DIRECTIVE -> Repeat only the lines from the one containing "Write the bpy" through the one containing "scene=bpy.context.scene", exactly as written, both ends included.

DATA SHOWN ->
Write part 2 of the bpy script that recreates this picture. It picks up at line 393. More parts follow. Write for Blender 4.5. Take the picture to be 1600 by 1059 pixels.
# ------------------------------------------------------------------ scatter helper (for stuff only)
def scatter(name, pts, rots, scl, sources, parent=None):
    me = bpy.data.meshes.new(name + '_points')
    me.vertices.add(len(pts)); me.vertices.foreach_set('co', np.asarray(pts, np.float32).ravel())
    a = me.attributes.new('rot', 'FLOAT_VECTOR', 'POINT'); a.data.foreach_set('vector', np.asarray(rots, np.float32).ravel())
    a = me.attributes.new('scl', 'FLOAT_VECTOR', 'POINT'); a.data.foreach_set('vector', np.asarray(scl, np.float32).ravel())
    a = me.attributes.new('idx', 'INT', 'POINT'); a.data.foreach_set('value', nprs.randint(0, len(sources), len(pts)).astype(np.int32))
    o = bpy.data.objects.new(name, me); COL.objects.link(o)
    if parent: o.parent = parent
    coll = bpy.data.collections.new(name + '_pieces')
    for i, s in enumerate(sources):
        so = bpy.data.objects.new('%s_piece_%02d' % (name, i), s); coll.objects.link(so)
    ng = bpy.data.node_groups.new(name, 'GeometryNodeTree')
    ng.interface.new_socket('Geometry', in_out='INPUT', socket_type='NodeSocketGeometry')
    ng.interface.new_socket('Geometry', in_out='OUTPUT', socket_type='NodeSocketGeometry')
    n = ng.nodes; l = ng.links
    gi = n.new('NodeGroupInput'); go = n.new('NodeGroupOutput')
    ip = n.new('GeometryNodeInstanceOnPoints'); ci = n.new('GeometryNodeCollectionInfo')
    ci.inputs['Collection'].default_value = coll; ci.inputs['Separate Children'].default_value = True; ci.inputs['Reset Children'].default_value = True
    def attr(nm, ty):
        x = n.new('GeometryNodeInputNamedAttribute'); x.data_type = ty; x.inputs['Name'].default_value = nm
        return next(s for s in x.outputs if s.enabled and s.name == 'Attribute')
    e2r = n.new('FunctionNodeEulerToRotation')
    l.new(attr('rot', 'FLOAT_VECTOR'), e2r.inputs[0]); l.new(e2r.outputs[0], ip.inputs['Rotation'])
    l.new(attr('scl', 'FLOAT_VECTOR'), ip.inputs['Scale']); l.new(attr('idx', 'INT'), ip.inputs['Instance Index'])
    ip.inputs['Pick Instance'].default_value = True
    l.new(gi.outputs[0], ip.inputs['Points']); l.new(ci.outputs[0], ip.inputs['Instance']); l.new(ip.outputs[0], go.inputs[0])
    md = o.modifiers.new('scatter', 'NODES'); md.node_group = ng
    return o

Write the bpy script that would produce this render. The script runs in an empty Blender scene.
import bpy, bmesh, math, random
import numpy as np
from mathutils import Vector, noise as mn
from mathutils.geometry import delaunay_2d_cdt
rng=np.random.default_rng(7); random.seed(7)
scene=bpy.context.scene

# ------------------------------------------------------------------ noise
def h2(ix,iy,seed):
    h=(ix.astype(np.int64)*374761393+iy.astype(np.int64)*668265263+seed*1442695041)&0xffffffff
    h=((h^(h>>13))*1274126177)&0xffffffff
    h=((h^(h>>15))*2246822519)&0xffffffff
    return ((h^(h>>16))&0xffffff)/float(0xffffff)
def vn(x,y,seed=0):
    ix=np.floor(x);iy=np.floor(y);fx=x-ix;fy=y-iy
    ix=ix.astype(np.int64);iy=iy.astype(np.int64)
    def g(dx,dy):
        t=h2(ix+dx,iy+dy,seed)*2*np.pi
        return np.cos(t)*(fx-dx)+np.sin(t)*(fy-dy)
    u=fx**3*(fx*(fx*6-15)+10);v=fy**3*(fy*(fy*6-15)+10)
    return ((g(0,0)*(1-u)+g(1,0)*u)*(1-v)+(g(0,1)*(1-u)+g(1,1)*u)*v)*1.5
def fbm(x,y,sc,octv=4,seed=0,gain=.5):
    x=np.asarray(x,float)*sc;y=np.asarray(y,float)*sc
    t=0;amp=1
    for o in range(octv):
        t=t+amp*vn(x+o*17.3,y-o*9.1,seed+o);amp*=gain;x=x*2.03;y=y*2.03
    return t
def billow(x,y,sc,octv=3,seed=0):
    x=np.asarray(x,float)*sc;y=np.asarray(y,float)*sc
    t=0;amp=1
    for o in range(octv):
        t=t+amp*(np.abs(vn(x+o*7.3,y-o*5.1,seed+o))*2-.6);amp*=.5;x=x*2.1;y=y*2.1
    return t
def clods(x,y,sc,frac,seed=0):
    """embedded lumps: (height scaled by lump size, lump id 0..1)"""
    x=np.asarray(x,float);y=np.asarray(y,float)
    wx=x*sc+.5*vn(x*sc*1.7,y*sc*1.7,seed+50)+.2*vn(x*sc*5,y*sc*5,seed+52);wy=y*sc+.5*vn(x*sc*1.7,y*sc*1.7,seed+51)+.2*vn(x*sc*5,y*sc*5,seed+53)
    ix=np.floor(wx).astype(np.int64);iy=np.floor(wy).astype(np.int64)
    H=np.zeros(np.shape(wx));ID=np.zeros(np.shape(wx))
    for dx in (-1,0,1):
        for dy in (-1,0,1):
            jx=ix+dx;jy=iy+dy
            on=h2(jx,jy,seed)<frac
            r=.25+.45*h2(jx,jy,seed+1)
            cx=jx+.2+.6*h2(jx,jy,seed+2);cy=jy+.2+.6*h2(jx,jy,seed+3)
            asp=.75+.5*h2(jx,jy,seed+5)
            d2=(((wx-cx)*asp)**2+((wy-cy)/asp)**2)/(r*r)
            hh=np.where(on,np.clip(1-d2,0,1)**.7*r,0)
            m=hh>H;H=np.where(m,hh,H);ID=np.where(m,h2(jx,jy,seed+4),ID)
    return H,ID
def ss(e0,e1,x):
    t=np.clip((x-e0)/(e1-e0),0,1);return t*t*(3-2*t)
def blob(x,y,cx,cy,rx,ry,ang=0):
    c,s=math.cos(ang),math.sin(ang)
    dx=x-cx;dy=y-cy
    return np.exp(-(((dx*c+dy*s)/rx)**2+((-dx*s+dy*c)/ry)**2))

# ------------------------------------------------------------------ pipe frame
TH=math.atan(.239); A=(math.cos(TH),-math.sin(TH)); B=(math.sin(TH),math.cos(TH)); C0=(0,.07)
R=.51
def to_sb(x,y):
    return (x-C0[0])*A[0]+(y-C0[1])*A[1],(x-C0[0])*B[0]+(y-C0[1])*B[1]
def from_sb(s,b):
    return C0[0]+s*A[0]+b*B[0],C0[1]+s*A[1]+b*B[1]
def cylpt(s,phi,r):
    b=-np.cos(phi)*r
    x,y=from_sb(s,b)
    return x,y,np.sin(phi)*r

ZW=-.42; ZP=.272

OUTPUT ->
Write the bpy script that would produce this render. The script runs in an empty Blender scene.
import bpy, bmesh, math, random
import numpy as np
from mathutils import Vector, noise as mn
from mathutils.geometry import delaunay_2d_cdt
rng=np.random.default_rng(7); random.seed(7)
scene=bpy.context.scene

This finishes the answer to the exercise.